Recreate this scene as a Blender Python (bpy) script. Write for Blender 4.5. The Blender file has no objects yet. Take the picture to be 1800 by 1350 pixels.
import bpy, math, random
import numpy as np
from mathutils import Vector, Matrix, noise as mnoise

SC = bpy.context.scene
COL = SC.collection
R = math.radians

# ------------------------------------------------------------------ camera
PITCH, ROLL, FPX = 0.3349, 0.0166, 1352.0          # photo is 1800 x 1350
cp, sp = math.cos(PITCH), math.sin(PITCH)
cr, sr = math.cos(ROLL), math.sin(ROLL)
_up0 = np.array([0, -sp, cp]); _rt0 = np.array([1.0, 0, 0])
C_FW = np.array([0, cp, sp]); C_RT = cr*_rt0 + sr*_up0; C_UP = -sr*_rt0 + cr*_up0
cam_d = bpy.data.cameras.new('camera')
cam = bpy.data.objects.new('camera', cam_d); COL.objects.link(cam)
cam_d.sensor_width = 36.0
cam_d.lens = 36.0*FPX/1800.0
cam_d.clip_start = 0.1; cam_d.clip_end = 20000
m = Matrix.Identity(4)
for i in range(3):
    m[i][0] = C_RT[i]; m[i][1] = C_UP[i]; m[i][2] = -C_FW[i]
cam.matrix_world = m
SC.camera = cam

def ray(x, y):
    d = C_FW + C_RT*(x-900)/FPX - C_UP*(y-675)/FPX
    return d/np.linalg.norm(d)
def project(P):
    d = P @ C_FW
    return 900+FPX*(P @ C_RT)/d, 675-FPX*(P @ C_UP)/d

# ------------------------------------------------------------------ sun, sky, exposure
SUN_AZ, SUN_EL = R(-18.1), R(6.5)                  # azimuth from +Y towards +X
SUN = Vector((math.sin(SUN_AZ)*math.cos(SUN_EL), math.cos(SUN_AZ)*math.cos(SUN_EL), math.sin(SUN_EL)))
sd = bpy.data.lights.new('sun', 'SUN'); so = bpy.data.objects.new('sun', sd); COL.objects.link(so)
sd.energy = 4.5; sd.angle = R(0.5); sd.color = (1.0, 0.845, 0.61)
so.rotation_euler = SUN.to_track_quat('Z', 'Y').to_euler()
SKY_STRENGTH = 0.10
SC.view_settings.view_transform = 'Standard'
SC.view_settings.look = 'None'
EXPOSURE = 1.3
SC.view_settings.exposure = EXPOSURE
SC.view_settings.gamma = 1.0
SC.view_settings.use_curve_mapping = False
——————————
Write out the listing's lines exactly, from its first line through the line that contains "SC.camera = cam", and stop there.

• RESPONSE:
Recreate this scene as a Blender Python (bpy) script. Write for Blender 4.5. The Blender file has no objects yet. Take the picture to be 1800 by 1350 pixels.
import bpy, math, random
import numpy as np
from mathutils import Vector, Matrix, noise as mnoise

SC = bpy.context.scene
COL = SC.collection
R = math.radians

# ------------------------------------------------------------------ camera
PITCH, ROLL, FPX = 0.3349, 0.0166, 1352.0          # photo is 1800 x 1350
cp, sp = math.cos(PITCH), math.sin(PITCH)
cr, sr = math.cos(ROLL), math.sin(ROLL)
_up0 = np.array([0, -sp, cp]); _rt0 = np.array([1.0, 0, 0])
C_FW = np.array([0, cp, sp]); C_RT = cr*_rt0 + sr*_up0; C_UP = -sr*_rt0 + cr*_up0
cam_d = bpy.data.cameras.new('camera')
cam = bpy.data.objects.new('camera', cam_d); COL.objects.link(cam)
cam_d.sensor_width = 36.0
cam_d.lens = 36.0*FPX/1800.0
cam_d.clip_start = 0.1; cam_d.clip_end = 20000
m = Matrix.Identity(4)
for i in range(3):
    m[i][0] = C_RT[i]; m[i][1] = C_UP[i]; m[i][2] = -C_FW[i]
cam.matrix_world = m
SC.camera = cam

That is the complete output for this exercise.